• rachaelpope

Creating Defensible Space in the Spirit of Fire Prevention Week

The Douglas Forest Protective Association and the Umpqua National Forest are teaming up during Fire Prevention Week to encourage homeowners and communities to create defensible space. The first National Fire Prevention Day took place on October 9, 1911 and was in remembrance of the Great Chicago Fire that occurred from October 8 - 10, 1871. The Great Chicago Fire burned over 2,000 acres and destroyed 17,400 structures, leaving 100,000 people homeless and killing around 300 people. While the Great Chicago Fire was the best-known blaze to erupt during this fiery three-day stretch, it wasn't the biggest.
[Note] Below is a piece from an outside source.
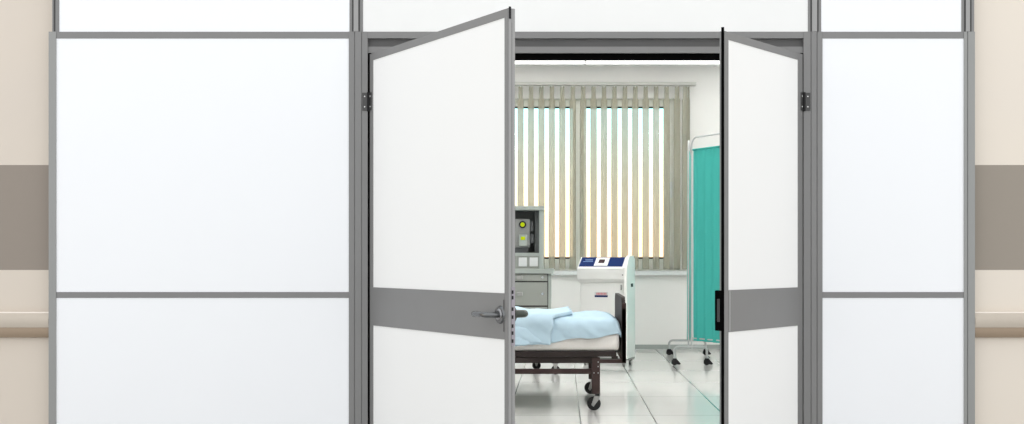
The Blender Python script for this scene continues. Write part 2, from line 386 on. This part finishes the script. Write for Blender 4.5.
# sash profile ridges
for (x0, x1) in ((gx[1]+.04, gx[2]-.04), (gx[3]+.06, gx[3]+.10), (gx[3]+.16, OX1-.03)):
    wp('frame_rib', 'win_frame', x0, x1, -.018, .001, OZ0+.03, OZ1-.03)
for i in (0, 2):
    wp('pane', 'glass', gx[i], gx[i+1], .03, .036, gz0, gz1)
    g = MB(); e = .013
    g.box(gx[i], gx[i+1], -.004, .0, gz0-e-OZ0, gz0+e-OZ0).box(gx[i], gx[i+1], -.004, .0, gz1-e-OZ0, gz1+e-OZ0)
    g.build('glazing_gasket', M['black_plastic'], win)
hh = wp('window_handle', 'sill', X(669.4, dw), X(672.2, dw), -.05, -.03, Z(198, dw), Z(182, dw))
wp('handle_base', 'sill', X(669.6, dw), X(672, dw), -.03, .0, Z(186, dw), Z(182, dw), hh)
tag(MB().box(X(470, DW), X(690, DW), YB-.10, YB+.12, Z(275.0, DW), OZ0, 0.006).build('window_sill', M['sill']), 'white window sill under the vertical blind', 'window sill', kind='structure')
# far ground outside so that the window has a horizon
# vertical blind
YV = YB - .16; dv = D + YV
vb = empty('vertical_blind', (X(585, dv), YV, Z(84, dv)), label='beige vertical blind with sheer slats covering the ward window', cat='blind')
ox, oz = X(585, dv), Z(84, dv)
MB().box(X(474, dv)-ox, X(696, dv)-ox, -.05, .05, Z(85.6, dv)-oz, Z(82.4, dv)-oz, .006).build('headrail', M['headrail'], vb)
MB().box(X(480, dv)-ox, X(478, dv)-ox, .05, .158, -.02, .02).build('bracket', M['win_frame'], vb)
MB().box(X(689, dv)-ox, X(691, dv)-ox, .05, .158, -.02, .02).build('bracket', M['win_frame'], vb)
P_ = 10.43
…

That distinction goes to the Peshtigo Fire, which started on the same day as the Great Chicago Fire and roared through Northeast Wisconsin, destroying 16 towns, killing 1,152 people, and scorching 1.2 million acres before it was done.
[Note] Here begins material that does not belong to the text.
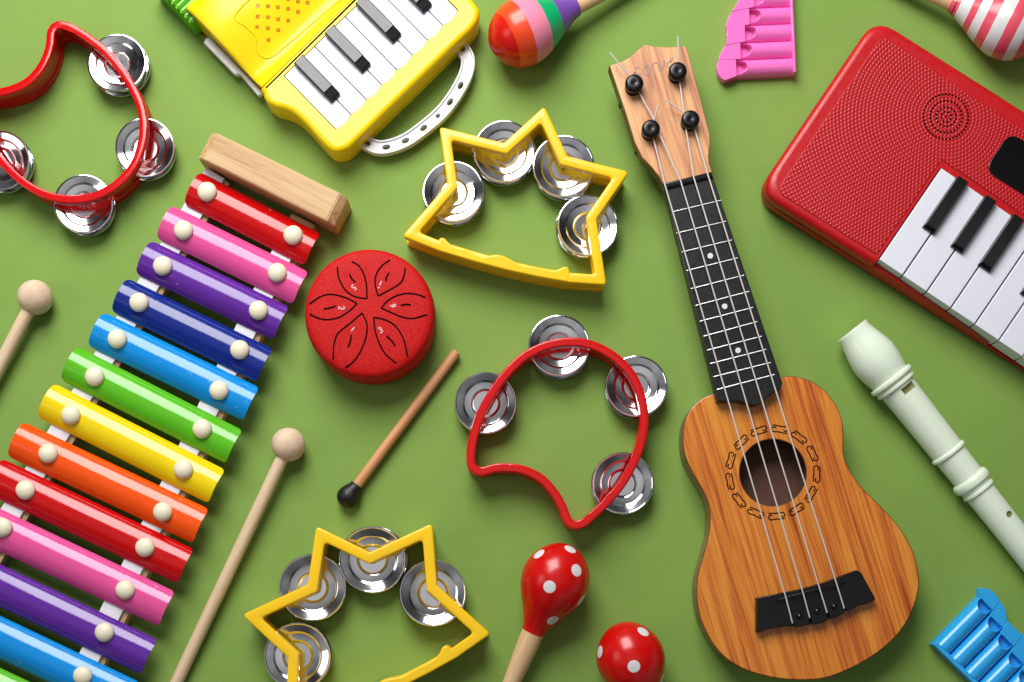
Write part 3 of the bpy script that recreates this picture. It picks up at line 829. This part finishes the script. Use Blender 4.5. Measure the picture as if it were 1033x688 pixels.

While fire season may be over locally, fire officials say that now is the perfect time to prepare for the next wildfire by creating or maintaining defensible space around your home and property.
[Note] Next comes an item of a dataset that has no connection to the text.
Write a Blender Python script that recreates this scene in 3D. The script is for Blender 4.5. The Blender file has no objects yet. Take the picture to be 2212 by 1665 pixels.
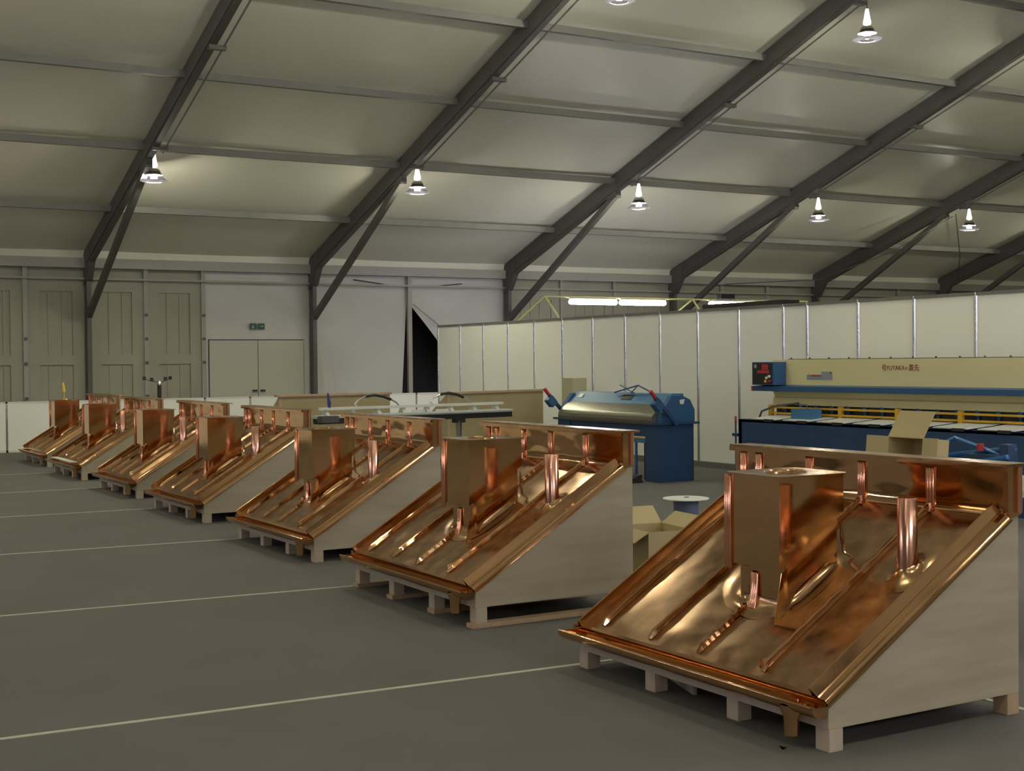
import bpy, math, random
import numpy as np
from mathutils import Vector, Matrix
random.seed(3)
PI = math.pi
sc = bpy.context.scene
C = sc.collection

# ------------------------------------------------------------------ camera
cam_d = bpy.data.cameras.new('camera'); cam = bpy.data.objects.new('camera', cam_d); C.objects.link(cam)
sc.camera = cam
FPX, YAW, PIT, ROL, CH = 2896.3, math.radians(30.456), math.radians(-1.017), math.radians(-0.5699), 1.6957
cam_d.sensor_fit = 'HORIZONTAL'; cam_d.sensor_width = 36.0; cam_d.lens = FPX / 2212 * 36.0
F = Vector((math.sin(YAW)*math.cos(PIT), math.cos(YAW)*math.cos(PIT), math.sin(PIT)))
R0 = Vector((math.cos(YAW), -math.sin(YAW), 0)); U0 = R0.cross(F)
R = R0*math.cos(ROL) + U0*math.sin(ROL); U = -R0*math.sin(ROL) + U0*math.cos(ROL)
M = Matrix((R, U, -F)).transposed().to_4x4(); M.translation = (0, 0, CH)
cam.matrix_world = M
cam_d.clip_end = 200

# ------------------------------------------------------------------ world, exposure
w = bpy.data.worlds.new('night'); sc.world = w; w.use_nodes = True
w.node_tree.nodes['Background'].inputs[0].default_value = (0.012, 0.013, 0.016, 1)
w.node_tree.nodes['Background'].inputs[1].default_value = 1.0
sc.view_settings.view_transform = 'Standard'; sc.view_settings.look = 'None'
sc.view_settings.gamma = 1.0; sc.view_settings.exposure = 0.64; sc.view_settings.use_curve_mapping = False
LAMP = 1250.0                       # radiance of the discharge bulbs
LAMPCOL = (1.0, 0.955, 0.70)
TUBE = 34.0                        # radiance of the fluorescent tubes
cy = sc.cycles
cy.use_denoising = True
cy.max_bounces = 10; cy.diffuse_bounces = 5; cy.glossy_bounces = 6; cy.transparent_max_bounces = 12
cy.sample_clamp_indirect = 6.0
cy.blur_glossy = 0.3

# ------------------------------------------------------------------ materials
def mat(name, col, rough=0.5, metal=0.0, spec=0.5, noise=None, bump=None, coat=0.0, emit=None, rnoise=None, stretch=(1,1,1)):
    m = bpy.data.materials.new(name); m.use_nodes = True
    nt = m.node_tree; b = nt.nodes['Principled BSDF']
    b.inputs['Base Color'].default_value = (*col, 1); b.inputs['Roughness'].default_value = rough
    b.inputs['Metallic'].default_value = metal; b.inputs['Specular IOR Level'].default_value = spec
    b.inputs['Coat Weight'].default_value = coat
    if emit:
        b.inputs['Emission Color'].default_value = (*emit[:3], 1); b.inputs['Emission Strength'].default_value = emit[3]
    tc = nt.nodes.new('ShaderNodeTexCoord'); mp = nt.nodes.new('ShaderNodeMapping')
    mp.inputs['Scale'].default_value = stretch; nt.links.new(tc.outputs['Object'], mp.inputs['Vector'])
    if noise:                                   # (scale, second colour, sharpness)
        n = nt.nodes.new('ShaderNodeTexNoise'); n.inputs['Scale'].default_value = noise[0]; n.inputs['Detail'].default_value = 5
        nt.links.new(mp.outputs[0], n.inputs['Vector'])
        r = nt.nodes.new('ShaderNodeValToRGB'); r.color_ramp.elements[0].position = 0.5-noise[2]; r.color_ramp.elements[1].position = 0.5+noise[2]
        r.color_ramp.elements[0].color = (*col, 1); r.color_ramp.elements[1].color = (*noise[1], 1)
        nt.links.new(n.outputs['Fac'], r.inputs[0]); nt.links.new(r.outputs[0], b.inputs['Base Color'])
    if rnoise:                                  # (scale, lo, hi)
        n = nt.nodes.new('ShaderNodeTexNoise'); n.inputs['Scale'].default_value = rnoise[0]; n.inputs['Detail'].default_value = 4
        nt.links.new(mp.outputs[0], n.inputs['Vector'])
        r = nt.nodes.new('ShaderNodeMapRange'); r.inputs['From Min'].default_value = .35; r.inputs['From Max'].default_value = .65
        r.inputs['To Min'].default_value = rnoise[1]; r.inputs['To Max'].default_value = rnoise[2]
        nt.links.new(n.outputs['Fac'], r.inputs['Value']); nt.links.new(r.outputs[0], b.inputs['Roughness'])
    if bump:                                    # (scale, strength, distance)
        n = nt.nodes.new('ShaderNodeTexNoise'); n.inputs['Scale'].default_value = bump[0]; n.inputs['Detail'].default_value = 3
        nt.links.new(mp.outputs[0], n.inputs['Vector'])
        bp = nt.nodes.new('ShaderNodeBump'); bp.inputs['Strength'].default_value = bump[1]; bp.inputs['Distance'].default_value = bump[2]
        nt.links.new(n.outputs['Fac'], bp.inputs['Height']); nt.links.new(bp.outputs[0], b.inputs['Normal'])
    return m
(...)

According to Riva Duncan, Fire Staff Officer with the Umpqua National Forest, besides the fire itself, the biggest risk to homes are the wildfire’s hot embers. “Embers can fly through the air a mile or more ahead of the actual flame front,” said Duncan. “Once these embers land, they can ignite leaves, needles and debris that have accumulated on or around homes, within a matter of minutes.”

Pat Skrip, District Manager for DFPA, said, “Homeowners who reduce the fire danger around their home and property increases the odds that their home will survive if a wildfire occurs. The most effective way to do this is by creating defensible space.”

Skrip explains that defensible space is the area around a home or other structure where fuels and vegetation have been treated, cleared, or reduced to slow the spread of a wildfire. By having adequate defensible space, the risk of a wildfire spreading from the surrounding vegetation to a nearby home or building is greatly reduced.

Homeowners can create defensible space by pruning nearby trees, removing underbrush, mowing tall grass, and by removing all dead or dying vegetation within 200 feet of a structure. In addition, pine needles and leaves which have accumulated in gutters, on the roof, and other places around the home should also be removed. Firewood should not be stacked against any inhabited structure.

To help homeowners and communities prepare for the next blaze, fire officials have implemented the Firewise USA program throughout the area. The Firewise USA program is a community based program that addresses specific wildfire risks in local communities and helps empower homeowners to become prepared before the next wildfire occurs. To obtain Firewise USA recognition, communities work with local fire officials to create a wildfire risk assessment that is specific to their community, develop an action plan that focuses on wildfire prevention, mitigation, or education activities that the local community will strive to complete either annually or over a period of multiple years, and document time and investments made by the community into the program. Currently, there are 174 recognized Firewise USA Communities within Oregon, 27 of which are within Douglas County.